-- STORED DATA --
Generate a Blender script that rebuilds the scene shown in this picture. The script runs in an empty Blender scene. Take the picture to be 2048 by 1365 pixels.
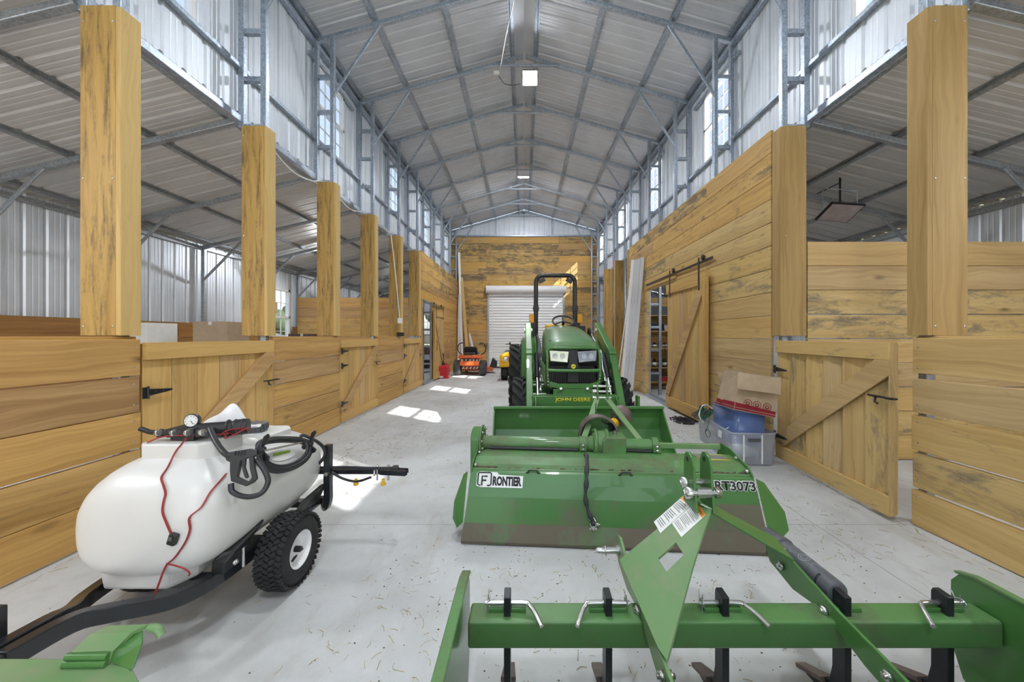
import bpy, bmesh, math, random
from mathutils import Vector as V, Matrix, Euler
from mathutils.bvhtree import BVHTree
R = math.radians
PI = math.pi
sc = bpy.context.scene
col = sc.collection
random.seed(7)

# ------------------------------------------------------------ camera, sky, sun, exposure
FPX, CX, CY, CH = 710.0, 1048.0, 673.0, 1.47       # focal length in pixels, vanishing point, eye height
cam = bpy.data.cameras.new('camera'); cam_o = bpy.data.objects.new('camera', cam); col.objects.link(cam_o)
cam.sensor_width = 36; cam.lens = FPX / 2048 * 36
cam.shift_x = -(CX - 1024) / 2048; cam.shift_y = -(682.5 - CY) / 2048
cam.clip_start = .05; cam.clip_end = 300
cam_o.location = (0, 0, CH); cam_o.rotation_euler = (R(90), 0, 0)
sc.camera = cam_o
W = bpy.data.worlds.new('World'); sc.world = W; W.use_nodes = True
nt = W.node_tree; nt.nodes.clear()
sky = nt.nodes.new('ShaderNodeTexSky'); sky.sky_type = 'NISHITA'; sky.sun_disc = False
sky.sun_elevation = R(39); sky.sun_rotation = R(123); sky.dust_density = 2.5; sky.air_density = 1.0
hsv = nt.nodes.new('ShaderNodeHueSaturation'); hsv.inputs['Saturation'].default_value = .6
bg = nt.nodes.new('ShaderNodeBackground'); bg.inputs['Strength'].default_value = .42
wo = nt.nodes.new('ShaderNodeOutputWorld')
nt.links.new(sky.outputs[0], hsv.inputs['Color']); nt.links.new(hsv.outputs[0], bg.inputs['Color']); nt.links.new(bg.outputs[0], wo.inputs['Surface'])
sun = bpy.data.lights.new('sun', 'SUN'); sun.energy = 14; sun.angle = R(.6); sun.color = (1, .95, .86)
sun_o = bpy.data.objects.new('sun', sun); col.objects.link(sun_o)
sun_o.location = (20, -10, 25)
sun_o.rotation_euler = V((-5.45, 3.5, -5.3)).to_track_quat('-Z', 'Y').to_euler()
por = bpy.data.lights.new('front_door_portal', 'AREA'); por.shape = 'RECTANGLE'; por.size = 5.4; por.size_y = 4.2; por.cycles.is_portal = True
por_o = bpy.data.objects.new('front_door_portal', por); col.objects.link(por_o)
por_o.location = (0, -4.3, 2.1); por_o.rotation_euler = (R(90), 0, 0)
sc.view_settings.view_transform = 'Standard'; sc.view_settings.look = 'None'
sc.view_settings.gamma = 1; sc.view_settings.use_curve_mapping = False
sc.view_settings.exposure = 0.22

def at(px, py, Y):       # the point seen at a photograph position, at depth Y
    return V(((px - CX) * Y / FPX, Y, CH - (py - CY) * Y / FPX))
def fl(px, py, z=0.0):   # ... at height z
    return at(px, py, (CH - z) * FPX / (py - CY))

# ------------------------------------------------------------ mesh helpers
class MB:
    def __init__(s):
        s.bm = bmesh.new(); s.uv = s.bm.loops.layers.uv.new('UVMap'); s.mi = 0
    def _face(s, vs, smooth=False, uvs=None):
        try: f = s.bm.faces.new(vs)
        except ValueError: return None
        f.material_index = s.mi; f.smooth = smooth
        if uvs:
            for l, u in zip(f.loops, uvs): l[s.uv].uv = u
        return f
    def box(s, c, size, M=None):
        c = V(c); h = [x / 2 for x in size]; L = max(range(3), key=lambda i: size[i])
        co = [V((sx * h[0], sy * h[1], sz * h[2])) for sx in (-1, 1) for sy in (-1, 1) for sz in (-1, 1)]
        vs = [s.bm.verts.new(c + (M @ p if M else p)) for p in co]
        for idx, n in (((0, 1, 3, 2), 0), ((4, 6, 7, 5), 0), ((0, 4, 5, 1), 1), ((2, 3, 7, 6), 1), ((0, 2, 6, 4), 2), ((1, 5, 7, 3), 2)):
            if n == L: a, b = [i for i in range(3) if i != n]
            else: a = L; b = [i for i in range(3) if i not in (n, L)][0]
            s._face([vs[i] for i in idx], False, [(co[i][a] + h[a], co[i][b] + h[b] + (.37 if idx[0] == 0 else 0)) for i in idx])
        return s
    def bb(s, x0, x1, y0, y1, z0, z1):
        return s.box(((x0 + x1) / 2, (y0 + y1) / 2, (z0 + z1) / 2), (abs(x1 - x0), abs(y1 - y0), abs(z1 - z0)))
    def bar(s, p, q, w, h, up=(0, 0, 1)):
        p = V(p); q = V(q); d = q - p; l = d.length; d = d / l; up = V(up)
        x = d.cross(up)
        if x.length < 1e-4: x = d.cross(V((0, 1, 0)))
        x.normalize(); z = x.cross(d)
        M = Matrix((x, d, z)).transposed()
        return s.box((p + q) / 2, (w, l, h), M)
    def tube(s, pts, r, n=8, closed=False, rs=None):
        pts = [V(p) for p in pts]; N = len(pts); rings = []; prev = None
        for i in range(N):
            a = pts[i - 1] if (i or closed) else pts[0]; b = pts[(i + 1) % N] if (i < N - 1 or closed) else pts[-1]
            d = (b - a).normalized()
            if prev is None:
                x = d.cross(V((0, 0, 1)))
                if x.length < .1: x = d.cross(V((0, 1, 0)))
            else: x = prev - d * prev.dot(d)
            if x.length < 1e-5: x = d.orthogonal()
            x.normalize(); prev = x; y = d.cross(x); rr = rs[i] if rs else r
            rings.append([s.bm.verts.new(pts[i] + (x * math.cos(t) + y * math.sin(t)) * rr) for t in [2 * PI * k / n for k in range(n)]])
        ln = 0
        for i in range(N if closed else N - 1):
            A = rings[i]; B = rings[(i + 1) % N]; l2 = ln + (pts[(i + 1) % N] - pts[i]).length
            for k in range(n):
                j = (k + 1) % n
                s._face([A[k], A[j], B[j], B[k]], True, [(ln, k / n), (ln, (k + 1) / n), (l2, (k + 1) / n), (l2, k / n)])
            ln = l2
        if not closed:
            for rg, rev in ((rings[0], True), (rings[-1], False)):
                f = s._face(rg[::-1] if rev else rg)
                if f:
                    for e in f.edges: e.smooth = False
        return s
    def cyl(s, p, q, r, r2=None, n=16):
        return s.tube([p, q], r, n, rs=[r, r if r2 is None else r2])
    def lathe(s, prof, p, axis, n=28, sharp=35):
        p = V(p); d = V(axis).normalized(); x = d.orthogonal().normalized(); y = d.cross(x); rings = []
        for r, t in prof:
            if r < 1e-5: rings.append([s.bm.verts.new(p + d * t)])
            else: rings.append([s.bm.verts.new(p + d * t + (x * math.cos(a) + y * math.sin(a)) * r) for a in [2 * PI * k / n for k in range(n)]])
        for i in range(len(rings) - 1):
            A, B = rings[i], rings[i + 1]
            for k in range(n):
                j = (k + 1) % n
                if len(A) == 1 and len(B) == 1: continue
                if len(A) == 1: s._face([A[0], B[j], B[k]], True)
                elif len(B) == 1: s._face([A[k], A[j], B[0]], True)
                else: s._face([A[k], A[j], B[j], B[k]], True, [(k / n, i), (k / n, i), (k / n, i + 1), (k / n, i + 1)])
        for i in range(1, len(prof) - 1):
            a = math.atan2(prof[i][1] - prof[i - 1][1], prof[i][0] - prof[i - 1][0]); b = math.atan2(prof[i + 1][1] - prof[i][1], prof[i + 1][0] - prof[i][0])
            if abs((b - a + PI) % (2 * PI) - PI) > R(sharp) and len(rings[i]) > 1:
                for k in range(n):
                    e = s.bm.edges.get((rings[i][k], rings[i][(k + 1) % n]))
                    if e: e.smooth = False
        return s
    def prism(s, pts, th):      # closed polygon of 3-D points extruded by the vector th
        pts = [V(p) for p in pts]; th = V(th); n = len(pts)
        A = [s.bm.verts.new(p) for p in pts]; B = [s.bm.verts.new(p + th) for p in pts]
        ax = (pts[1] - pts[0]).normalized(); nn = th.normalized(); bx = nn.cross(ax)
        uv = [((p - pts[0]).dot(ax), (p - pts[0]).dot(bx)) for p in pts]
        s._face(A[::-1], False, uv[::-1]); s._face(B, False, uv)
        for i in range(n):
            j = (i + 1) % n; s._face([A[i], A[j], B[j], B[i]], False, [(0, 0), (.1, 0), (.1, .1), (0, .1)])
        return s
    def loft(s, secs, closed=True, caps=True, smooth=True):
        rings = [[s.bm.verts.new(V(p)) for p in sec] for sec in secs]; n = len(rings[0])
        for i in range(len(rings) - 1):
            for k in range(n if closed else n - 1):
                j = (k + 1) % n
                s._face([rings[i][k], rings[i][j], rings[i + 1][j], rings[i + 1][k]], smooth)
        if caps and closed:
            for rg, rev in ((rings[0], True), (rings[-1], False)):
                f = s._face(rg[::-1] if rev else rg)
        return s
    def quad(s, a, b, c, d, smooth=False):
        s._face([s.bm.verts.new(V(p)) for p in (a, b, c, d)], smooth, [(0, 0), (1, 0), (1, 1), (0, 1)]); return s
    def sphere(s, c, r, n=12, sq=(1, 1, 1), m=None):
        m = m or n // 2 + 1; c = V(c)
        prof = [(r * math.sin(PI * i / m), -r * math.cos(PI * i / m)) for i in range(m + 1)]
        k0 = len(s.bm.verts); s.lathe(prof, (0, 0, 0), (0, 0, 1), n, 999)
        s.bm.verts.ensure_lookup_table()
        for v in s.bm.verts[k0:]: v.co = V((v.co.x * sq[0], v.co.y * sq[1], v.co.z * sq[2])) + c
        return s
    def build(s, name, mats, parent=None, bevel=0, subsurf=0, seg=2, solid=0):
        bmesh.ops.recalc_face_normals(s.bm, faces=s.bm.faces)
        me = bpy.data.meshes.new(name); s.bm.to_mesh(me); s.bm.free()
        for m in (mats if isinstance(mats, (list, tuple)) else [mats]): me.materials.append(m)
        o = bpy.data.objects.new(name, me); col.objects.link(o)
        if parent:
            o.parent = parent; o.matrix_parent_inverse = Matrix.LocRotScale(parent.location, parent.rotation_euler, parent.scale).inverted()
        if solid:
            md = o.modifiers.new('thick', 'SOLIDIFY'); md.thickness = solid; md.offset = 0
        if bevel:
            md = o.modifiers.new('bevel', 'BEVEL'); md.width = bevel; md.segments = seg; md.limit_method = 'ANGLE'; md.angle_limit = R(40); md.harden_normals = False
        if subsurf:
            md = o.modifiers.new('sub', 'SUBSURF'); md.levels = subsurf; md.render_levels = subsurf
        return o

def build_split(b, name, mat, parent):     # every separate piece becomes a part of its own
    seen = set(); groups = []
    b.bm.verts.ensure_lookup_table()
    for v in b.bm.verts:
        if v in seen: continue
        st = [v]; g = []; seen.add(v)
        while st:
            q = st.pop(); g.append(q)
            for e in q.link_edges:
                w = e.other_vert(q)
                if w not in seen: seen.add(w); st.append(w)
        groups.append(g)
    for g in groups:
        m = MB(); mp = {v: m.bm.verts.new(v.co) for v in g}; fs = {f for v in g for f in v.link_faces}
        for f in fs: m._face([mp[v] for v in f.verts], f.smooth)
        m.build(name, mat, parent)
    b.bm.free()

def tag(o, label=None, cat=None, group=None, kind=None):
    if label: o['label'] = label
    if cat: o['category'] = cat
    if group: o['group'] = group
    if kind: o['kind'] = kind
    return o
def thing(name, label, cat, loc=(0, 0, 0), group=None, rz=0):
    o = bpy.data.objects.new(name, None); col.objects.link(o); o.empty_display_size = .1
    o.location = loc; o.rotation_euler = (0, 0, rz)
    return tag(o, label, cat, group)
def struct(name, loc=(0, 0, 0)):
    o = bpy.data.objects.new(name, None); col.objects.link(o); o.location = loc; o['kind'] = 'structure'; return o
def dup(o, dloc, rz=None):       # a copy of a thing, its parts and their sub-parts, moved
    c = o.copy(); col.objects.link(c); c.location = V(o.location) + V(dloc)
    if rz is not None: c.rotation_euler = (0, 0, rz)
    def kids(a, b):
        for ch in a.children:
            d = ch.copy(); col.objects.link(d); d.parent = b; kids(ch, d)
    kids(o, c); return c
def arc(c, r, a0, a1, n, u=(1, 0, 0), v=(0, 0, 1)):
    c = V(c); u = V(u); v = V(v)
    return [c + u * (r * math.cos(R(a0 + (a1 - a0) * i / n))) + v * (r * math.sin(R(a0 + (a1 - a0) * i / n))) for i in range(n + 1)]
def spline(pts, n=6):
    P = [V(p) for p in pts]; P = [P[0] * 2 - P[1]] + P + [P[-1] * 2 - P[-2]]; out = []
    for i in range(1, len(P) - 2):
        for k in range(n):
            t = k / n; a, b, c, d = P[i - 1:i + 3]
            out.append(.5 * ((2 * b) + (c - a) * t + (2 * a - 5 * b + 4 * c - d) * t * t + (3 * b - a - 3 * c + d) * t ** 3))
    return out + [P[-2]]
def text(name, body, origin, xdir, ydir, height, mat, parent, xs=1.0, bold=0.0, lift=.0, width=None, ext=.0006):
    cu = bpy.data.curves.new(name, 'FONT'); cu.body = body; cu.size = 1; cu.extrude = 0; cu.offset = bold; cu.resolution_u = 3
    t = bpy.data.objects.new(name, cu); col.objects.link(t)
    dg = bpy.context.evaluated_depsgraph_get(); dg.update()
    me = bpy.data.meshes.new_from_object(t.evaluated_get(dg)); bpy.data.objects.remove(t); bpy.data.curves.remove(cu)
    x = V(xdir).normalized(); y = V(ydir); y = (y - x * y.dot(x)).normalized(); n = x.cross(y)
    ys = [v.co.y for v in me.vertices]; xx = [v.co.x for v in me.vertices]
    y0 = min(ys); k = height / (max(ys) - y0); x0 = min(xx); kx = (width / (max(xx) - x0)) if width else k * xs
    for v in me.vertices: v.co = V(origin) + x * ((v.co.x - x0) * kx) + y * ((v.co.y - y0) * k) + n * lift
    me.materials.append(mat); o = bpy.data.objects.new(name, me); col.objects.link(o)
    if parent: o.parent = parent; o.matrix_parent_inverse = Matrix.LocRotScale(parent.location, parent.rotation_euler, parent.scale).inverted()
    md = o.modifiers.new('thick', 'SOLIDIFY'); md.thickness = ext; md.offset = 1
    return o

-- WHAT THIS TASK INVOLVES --
Pictures excluded, repeat exactly the lines from the top of the material through the line with "random.seed(7)", including both of those lines.

-- THE OUTPUT --
Generate a Blender script that rebuilds the scene shown in this picture. The script runs in an empty Blender scene. Take the picture to be 2048 by 1365 pixels.
import bpy, bmesh, math, random
from mathutils import Vector as V, Matrix, Euler
from mathutils.bvhtree import BVHTree
R = math.radians
PI = math.pi
sc = bpy.context.scene
col = sc.collection
random.seed(7)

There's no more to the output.